According to the group’s facilitator David Sund of Greenfield, the group’s sessions are split into two semesters, September to mid-December and March to Memorial Day. Between these times, the group of 12 meets at the community center every Tuesday morning to paint together and occasionally critique each other’s artwork.

To newcomers nervous to share their art during these group critiques, Sund tells them, “This is a friendly group, there are no sharks in the water; we’re here to encourage each other not compete with each other.”

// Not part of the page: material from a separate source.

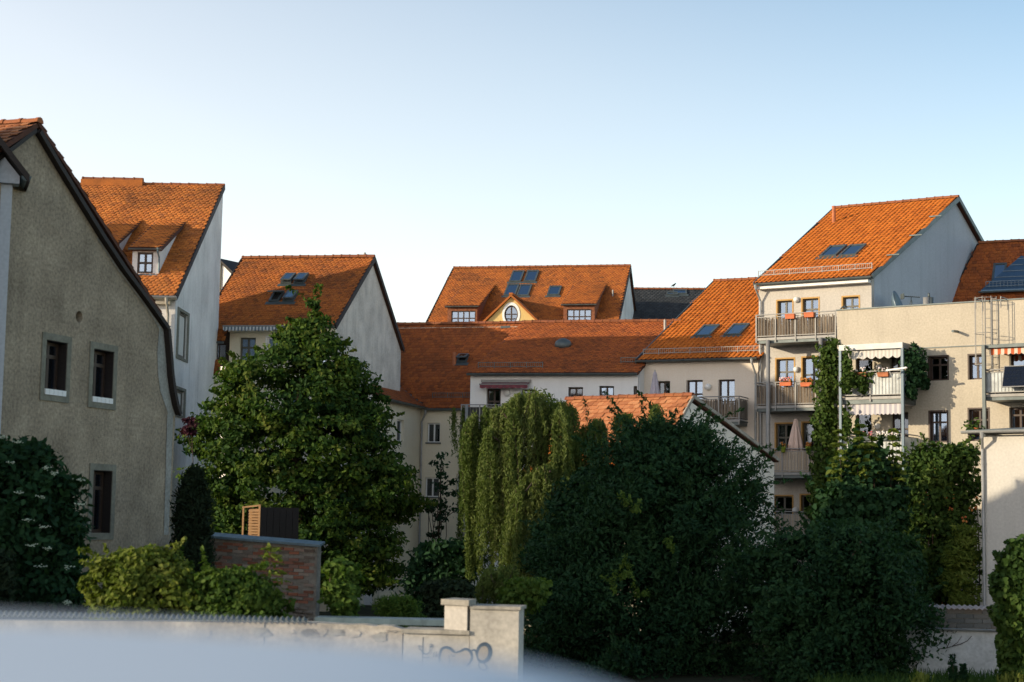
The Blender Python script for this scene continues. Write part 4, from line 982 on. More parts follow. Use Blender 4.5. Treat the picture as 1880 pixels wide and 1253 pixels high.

Sund works as a gardener between April and November and paints in the off season. While he enjoys creating art, he admitted his studio can feel “very isolating.” For Sund, the group expands this solitary activity into a communal one. Creating and critiquing together encourages him to keep picking up the brush and pushing his paintings forward.
“There’s such a difference in vision and taste and style and skill level,” Sund says of the group. Even when the 12 painters set their easels around the same subject, he said 12 distinct works surface. Some artists dip their brushes in oil paint, others use watercolor, acrylic, pastel or ink. Most members paint traditional realistic works, including landscapes and birds, and others prefer the abstract.
“It inspires you to try harder and try to explore an avenue that you might not have tried before,” Sund said. The gardener himself often pulls inspiration from the petals he sees at work, painting gardens of watercolor flowers. “It’s the language I speak,” he explained.
Despite the mix of mediums and subjects, Sund spotted a similar idea painted into the pieces during a group critique session in September.
“I was seeing images that had a whole lot of real depth to them [like] you were in a place looking off into a distance but there was a sense of looking through something else,” Sund described. Eying this motif, he jotted it down in a notebook. When the group voted at the end of the first semester on the theme for their annual exhibit, they agreed on the idea and titled it, “Through and Through.”
Sund said his peers’ pieces include trees, arbors, pathways and windows that welcome the viewer into the art. “You have to visually work your way through one layer of image to the next,” he explained.
“Through and Through” will be open to the public and free to view, Aug. 24-31, from 12 to 5 p.m., with an opening reception to on Aug. 24 from 2 to 4:30 p.m. Most paintings will be available for purchase.